Déjà ce côté pudique ou timide qu’il développe par ailleurs peut faire pencher cette déclaration du côté du masque de la pudeur, aussi et surtout il est difficile d’imaginer que Biolay montre aussi peu de respect pour son public sans compter que c’est là un terrain d’interprétation sans doute trop familier. Le sens parodique existe peut-être mais ce n’est sans doute pas là la visée principale de l’objet. On peut creuser d’ailleurs la question en suivant une piste plus intéressante et plus gratifiante : celle de son ambiguïté perpétuelle entre « grandes idées » et « ancrage dans le quotidien », cet appel à l’identification ou son éternel retour à l’idée qu’on est tous confrontés aux mêmes démons du quotidien. S’il y a parodie, c’est alors peut-être une parodie de lui-même, une sorte d’autodérision délicate.

Billy Bob a raison….

Vous l’aurez sans doute compris, Benjamin Biolay réussit avec « La Superbe » et d’assez loin son meilleur travail et sans doute l’un des disques les plus impressionnants depuis longtemps (le Rio Baril de Florent Marchet ou bien encore le plus récent Cristal Ballroom de Babx mais ces deux superbes disques opèrent finalement dans une veine bien plus étroite musicalement parlant que cette Superbe).
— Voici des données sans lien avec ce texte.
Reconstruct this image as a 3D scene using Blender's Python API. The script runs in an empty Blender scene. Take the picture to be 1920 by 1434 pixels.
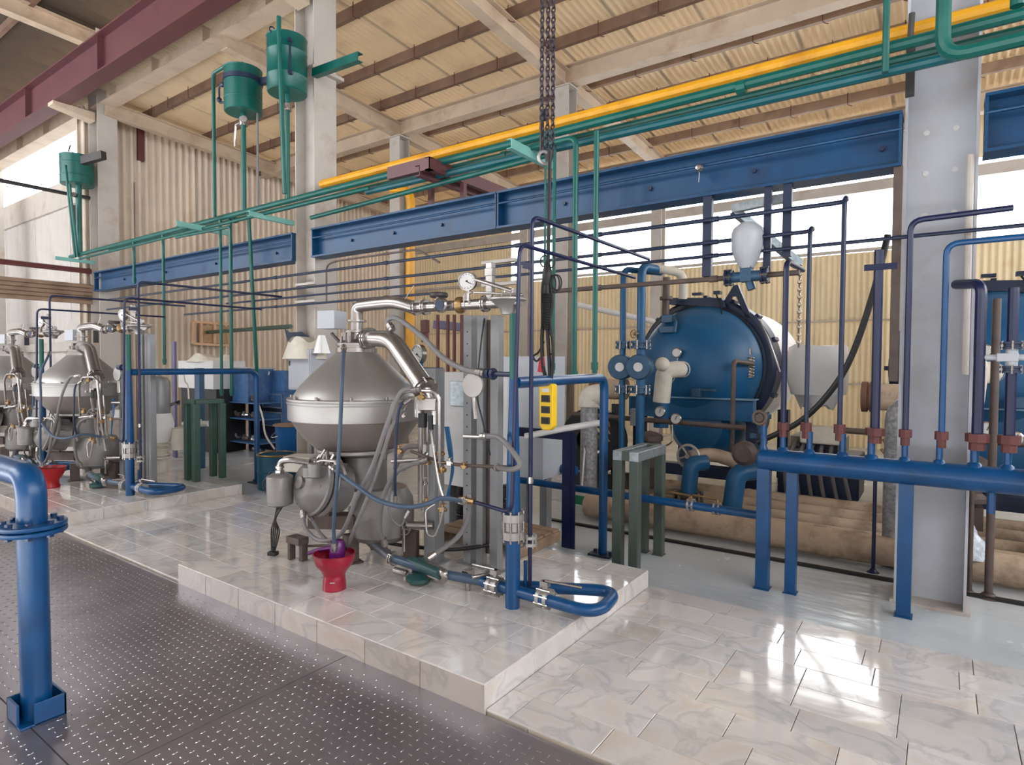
import bpy, math, random
from mathutils import Vector, Matrix
random.seed(7)
PI = math.pi
SC = bpy.context.scene
COL = SC.collection

# ---------------------------------------------------------------- camera, world, light, exposure
CF, CP, CY, CR = 1134.3, 0.030, 0.616, 0.0055
CAM = Vector((0, 0, 1.6))
_fw = Vector((-math.sin(CY)*math.cos(CP), math.cos(CY)*math.cos(CP), -math.sin(CP)))
_r0 = Vector((math.cos(CY), math.sin(CY), 0))
_u0 = _r0.cross(_fw)
_r = math.cos(CR)*_r0 + math.sin(CR)*_u0
_u = -math.sin(CR)*_r0 + math.cos(CR)*_u0
cd = bpy.data.cameras.new('camera')
cam = bpy.data.objects.new('camera', cd)
COL.objects.link(cam)
cd.lens = CF/1920*36
cd.clip_start = 0.05
cd.clip_end = 400
_m = Matrix((_r, _u, -_fw)).transposed().to_4x4()
_m.translation = CAM
cam.matrix_world = _m
SC.camera = cam
SC.view_settings.view_transform = 'Standard'
SC.view_settings.look = 'None'
SC.view_settings.gamma = 1
SC.view_settings.use_curve_mapping = False
SC.view_settings.exposure = 0.2
W = bpy.data.worlds.new('sky')
SC.world = W
W.use_nodes = True
_bg = W.node_tree.nodes['Background']
_bg.inputs[0].default_value = (0.93, 0.965, 1.0, 1)
_bg.inputs[1].default_value = 5.5
SC.cycles.max_bounces = 8
SC.cycles.diffuse_bounces = 5

def sun(e, ax, ay, col, ang=3):
    l = bpy.data.lights.new('sun', 'SUN')
    l.energy = e; l.color = col; l.angle = math.radians(ang)
    o = bpy.data.objects.new('sun', l)
    COL.objects.link(o)
    o.rotation_euler = (math.radians(ax), 0, math.radians(ay))
    return o

def area(name, loc, rot, sx, sy, e, col):
    l = bpy.data.lights.new(name, 'AREA')
    l.shape = 'RECTANGLE'; l.size = sx; l.size_y = sy; l.energy = e; l.color = col
    o = bpy.data.objects.new(name, l); COL.objects.link(o)
    o.location = loc; o.rotation_euler = [math.radians(a) for a in rot]
    return o

# a measuring helper: where a sight line meets a plane of the hall
def at(px, py, X=None, Y=None, Z=None):
    d = _fw*CF + _r*(px-960) - _u*(py-717)
    if X is not None: t = (X-CAM.x)/d.x
    elif Y is not None: t = (Y-CAM.y)/d.y
    else: t = (Z-CAM.z)/d.z
    return CAM + d*t

# ---------------------------------------------------------------- materials
def lin(c):
    return tuple(((v/255)/12.92 if v/255 <= 0.04045 else (((v/255)+0.055)/1.055)**2.4) for v in c)
MATS = {}
def M(name, rgb, rough=0.5, metal=0.0, var=0.12, scale=6.0, bump=0.0, bscale=40.0, dirt=None, damt=0.4, dscale=3.0, coat=0.0, rnd=0.0, spec=0.5):
    if name in MATS: return MATS[name]
    m = bpy.data.materials.new(name); m.use_nodes = True
    nt = m.node_tree; N = nt.nodes; L = nt.links
    b = N['Principled BSDF']
    c = lin(rgb)
    tc = N.new('ShaderNodeTexCoord')
    no = N.new('ShaderNodeTexNoise'); no.inputs['Scale'].default_value = scale; no.inputs['Detail'].default_value = 5
    L.new(tc.outputs['Object'], no.inputs['Vector'])
    mr = N.new('ShaderNodeMapRange'); mr.inputs[1].default_value = 0.3; mr.inputs[2].default_value = 0.7
    mr.inputs[3].default_value = 1-var; mr.inputs[4].default_value = 1+var
    L.new(no.outputs['Fac'], mr.inputs[0])
    fac = mr.outputs[0]
    if rnd:
        oi = N.new('ShaderNodeObjectInfo')
        m2 = N.new('ShaderNodeMapRange'); m2.inputs[3].default_value = 1-rnd; m2.inputs[4].default_value = 1+rnd
        L.new(oi.outputs['Random'], m2.inputs[0])
        mm = N.new('ShaderNodeMath'); mm.operation = 'MULTIPLY'
        L.new(fac, mm.inputs[0]); L.new(m2.outputs[0], mm.inputs[1]); fac = mm.outputs[0]
    vm = N.new('ShaderNodeVectorMath'); vm.operation = 'SCALE'
    vm.inputs[0].default_value = c; L.new(fac, vm.inputs['Scale'])
    out = vm.outputs[0]
    if dirt:
        n2 = N.new('ShaderNodeTexNoise'); n2.inputs['Scale'].default_value = dscale; n2.inputs['Detail'].default_value = 8; n2.inputs['Roughness'].default_value = 0.65
        L.new(tc.outputs['Object'], n2.inputs['Vector'])
        r2 = N.new('ShaderNodeMapRange'); r2.inputs[1].default_value = 0.5; r2.inputs[2].default_value = 0.72; r2.inputs[4].default_value = damt
        L.new(n2.outputs['Fac'], r2.inputs[0])
        mx = N.new('ShaderNodeMix'); mx.data_type = 'RGBA'
        L.new(r2.outputs[0], mx.inputs['Factor']); L.new(out, mx.inputs['A'])
        mx.inputs['B'].default_value = (*lin(dirt), 1)
        out = mx.outputs['Result']
    L.new(out, b.inputs['Base Color'])
    b.inputs['Roughness'].default_value = rough
    b.inputs['Metallic'].default_value = metal
    b.inputs['Coat Weight'].default_value = coat
    b.inputs['Specular IOR Level'].default_value = spec
    if bump:
        n3 = N.new('ShaderNodeTexNoise'); n3.inputs['Scale'].default_value = bscale; n3.inputs['Detail'].default_value = 3
        L.new(tc.outputs['Object'], n3.inputs['Vector'])
        bp = N.new('ShaderNodeBump'); bp.inputs['Strength'].default_value = bump; bp.inputs['Distance'].default_value = 0.01
        L.new(n3.outputs['Fac'], bp.inputs['Height']); L.new(bp.outputs[0], b.inputs['Normal'])
    MATS[name] = m
    return m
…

Il vient de réaliser ici une sorte de petit livre (disque?) blanc de la pop à la française. Une sorte de bréviaire qui pourrait à la fois symboliser cette élégance pop française (de Gainsbourg à Daho en passant par des noms moins reconnus) comme servir de guide aux futurs apprentis sorciers de l’arrangement qui tue et du texte définitif. Un superbe disque de variétés à la française, dans le sens le plus noble du terme, l’occasion de citer aussi Arthur H, cet autre sorcier auquel Biolay ici se rapproche non pas du point de vue du résultat mais du côté de l’exigence et de la créativité manifeste d’un album à l’autre.
La sensation, que nous partageons tous à Culturopoing (enfin une large partie), et nous ne sommes pas les seuls, d’être face à un disque qui marquera non seulement son époque mais les décennies à venir. Ce qui ne veut absolument pas dire qu’il se vendra bien, d’ailleurs.
C’est peut-être en ça qu’il se rapproche le plus de Gainsbourg, tenez… D’autant qu’on a du mal à ne pas penser que tôt ou tard Biolay nous fera un complexe lui aussi sur la « petite musique » pop au vue de sa formation classique et de ses immenses connaissances en la matière (sa peinture à lui ?). Il n’est pas facile de se défaire d’un penchant d’accointance par trop forcée avec le grand Serge qu’on prête abusivement à Benjamin Biolay. C’est juste qu’il n’est pas fréquent d’écouter pareil disque capable d’un aussi grand écart musical sans jamais perdre grâce et fulgurance. La dernière fois ça devait peut-être se passer du côté de Montréal en 1976 et puis parce que ce n’était pas de la musique, c’était une certaine Nadia Comaneci, un perfect 10.